When Jakarta governor Basuki Tjahaja Purnama had some of the capital's sprawling slums levelled this spring, Muslim groups including the hardline 'Islamic Defenders Front' (FPI) moved in quickly to help some of the city's poorest residents.
The offer of food, shelter, clothes and money was a lifeline to the struggling families. But religious conservatives, who had long opposed Purnama because he was a Christian, did not stop there.
After a video circulated in October of Purnama, also known as 'Ahok', making comments that some Muslims said insulted the Holy Quran, the FPI went into overdrive.
It called for his arrest, bombarded its social media pages with fiery messages and rallied some 150,000 protesters to the streets of the capital earlier this month.
With another mass protest slated for Dec 2, the FPI has helped trigger a crisis that has engulfed President Joko Widodo, seen as a close ally of Purnama, and damaged the hitherto popular governor's hopes of re-election in a ballot in February.
The FPI, which divides opinion in Indonesia, has also seized the political agenda, using the blasphemy scandal to get people on to the streets and pushing a message of intolerance in a Muslim-dominated country where hardline posturing rarely makes waves.

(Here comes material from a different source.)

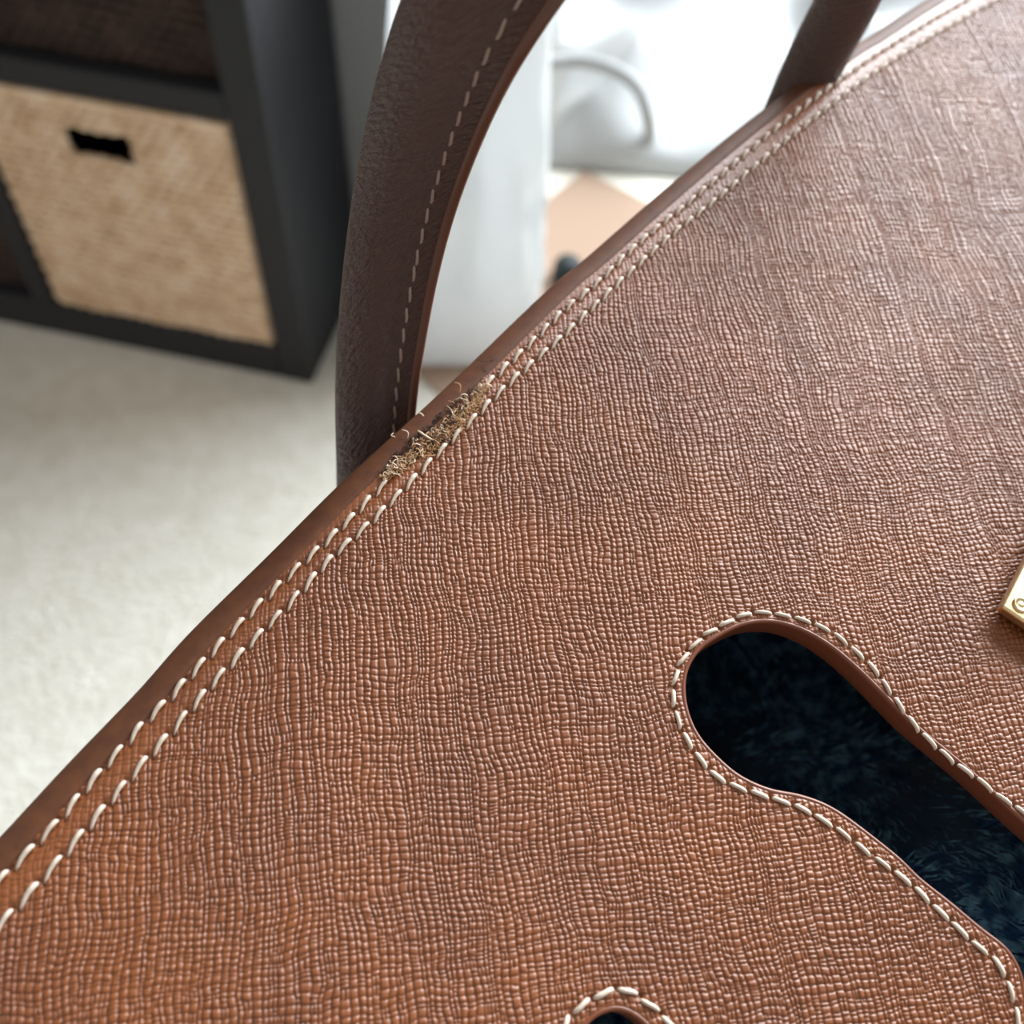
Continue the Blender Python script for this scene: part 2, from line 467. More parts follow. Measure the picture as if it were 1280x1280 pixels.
RIM = [(-140, 1192), (-60, 1108), (0, 1046), (87, 952), (175, 860), (240, 786), (345, 682), (420, 607), (480, 552), (540, 499), (597, 446),
       (700, 347), (740, 314), (840, 226), (940, 145), (1057, 60), (1089, 41), (1145, 4), (1215, -38), (1300, -82), (1400, -130)]
ROW1 = [(-140, 1252), (-30, 1131), (20, 1080), (76, 1022), (127, 962), (181, 902), (211, 872), (262, 817), (315, 762), (367, 712), (424, 660), (470, 614),
        (540, 547), (607, 482), (664, 429), (702, 391), (745, 355), (802, 300), (855, 257), (890, 227), (940, 185), (1000, 137), (1050, 101),
        (1085, 76), (1150, 34), (1190, 10), (1240, -18), (1320, -58), (1400, -96)]
ROW2 = [(-140, 1312), (-60, 1222), (7, 1150), (67, 1084), (121, 1021), (172, 962), (225, 902), (270, 849), (321, 795), (369, 746), (414, 696), (466, 649), (511, 604),
        (552, 562), (595, 520), (635, 481), (676, 445), (715, 410), (746, 380), (785, 343), (842, 291), (900, 245), (960, 194), (1022, 145),
        (1065, 112), (1100, 88), (1160, 49), (1207, 22), (1260, -8), (1330, -44), (1400, -78)]
KEY = [(1700, 1390), (1500, 1216), (1400, 1132), (1340, 1082), (1280, 1031), (1215, 970), (1143, 909), (1107, 873), (1071, 837), (1036, 808), (1000, 788), (964, 779), (928, 783), (892, 801),
       (874, 815), (861, 837), (858, 862), (863, 891), (877, 920), (903, 948), (928, 968), (964, 984), (1000, 991), (1036, 1004), (1071, 1027),
       (1125, 1070), (1150, 1095), (1190, 1127), (1225, 1157), (1255, 1180), (1267, 1195), (1276, 1212), (1281, 1232), (1285, 1270), (1286, 1330), (1284, 1420)]
KEYROW = [(1450, 1153), (1380, 1099), (1310, 1043), (1273, 1013), (1246, 995), (1221, 974), (1195, 956), (1172, 936), (1149, 914), (1130, 890), (1111, 864), (1095, 840), (1075, 820), (1052, 800), (1030, 786),
          (1005, 776), (980, 770), (952, 766), (927, 770), (906, 780), (884, 792), (867, 807), (852, 826), (844, 847), (841, 870), (846, 895), (856, 919),
          (871, 942), (891, 966), (916, 981), (942, 990), (971, 999), (1002, 1010), (1031, 1026), (1059, 1045), (1085, 1066), (1112, 1085), (1140, 1107),
          (1166, 1132), (1191, 1155), (1217, 1180), (1244, 1202), (1260, 1235), (1269, 1265), (1272, 1310), (1270, 1370)]
SLOT = [(770, 1264), (746, 1273), (731, 1290), (725, 1315), (731, 1345), (752, 1366), (780, 1372), (806, 1362), (822, 1340), (824, 1312), (812, 1288), (791, 1270)]
SLOTROW = [(770, 1237), (738, 1250), (715, 1269), (702, 1296), (703, 1335), (720, 1372), (752, 1395), (785, 1398), (820, 1385), (846, 1356), (852, 1318), (842, 1284), (815, 1257), (790, 1240)]

def curve(px, step=0.4, sm=8):
    return smooth_poly(resample(px2uv(catmull(px, 8)), step), sm)
def closed_curve(px, step=0.35, sm=8):
    P = np.vstack([px, px, px]); C = px2uv(catmull(P, 8)); k = len(px) * 8
    return smooth_poly(resample(C[k:2 * k], step, closed=True), sm, True)
c_rim, c_r1, c_r2 = curve(RIM), curve(ROW1), curve(ROW2)
c_key, c_keyrow = curve(KEY, 0.3, 10), curve(KEYROW, 0.3, 10)
c_slot, c_slotrow = closed_curve(SLOT, 0.3), closed_curve(SLOTROW, 0.3)

R2 = math.sqrt(0.5)
def graph(cv):
    s = (cv[:, 0] + cv[:, 1]) * R2; t = (cv[:, 1] - cv[:, 0]) * R2
    k = np.argsort(s); s, t = s[k], t[k]
    g = np.gradient(t, s)
    return s, t, 1 / np.sqrt(1 + g * g)
G_rim, G_r1, G_r2 = graph(c_rim), graph(c_r1), graph(c_r2)
def gdist(G, u, v):
    """distance on the inner side of a rim curve (positive towards the middle of the flap)"""
    s = (u + v) * R2; t = (v - u) * R2
    return (np.interp(s, G[0], G[1]) - t) * np.interp(s, G[0], G[2])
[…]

"Most victims of evictions are Muslim and they're already resisting that, quite apart from the blasphemy," Novel Chaidir Bamukmin, head of the FPI's Jakarta chapter, told Reuters.
"So on top of that, there's an insult to their religion. That just makes their spirit stronger. We had already been resisting Ahok for years. The blasphemy is the peak of the problem and our resistance."
The FPI said it wants Friday's demonstration to be peaceful, but minorities, including Christians and the lesbian, gay, bisexual and transgender community are fearful of the group.
Around 50 FPI members barged into a Jakarta apartment at the weekend to break up what they said was a gay sex party. The group has vowed to continue to target the LGBT community.
A worried Widodo has moved to soothe foreign investors, whose money is key to the economy. While seeing no disruption yet to business and suggesting tensions may ease after city elections, they are nonetheless wary.
"In an overwhelmingly tolerant country ... a small group of hardliners seem to be able to push their agenda, and you have to question what direction the country is headed in," said a foreign business leader in Jakarta who declined to be named.
Cancelled trip, soothing words
Widodo postponed a visit to Australia soon after the Nov 4 demonstrations, the largest in Jakarta in years.
Throughout November he has held talks with top political, religious and military officials to quell talk of instability, and announced he would "prevent the growth of radicalism".
Last week, helicopters dropped police leaflets over the capital warning residents they faced harsh penalties if new rallies turned violent.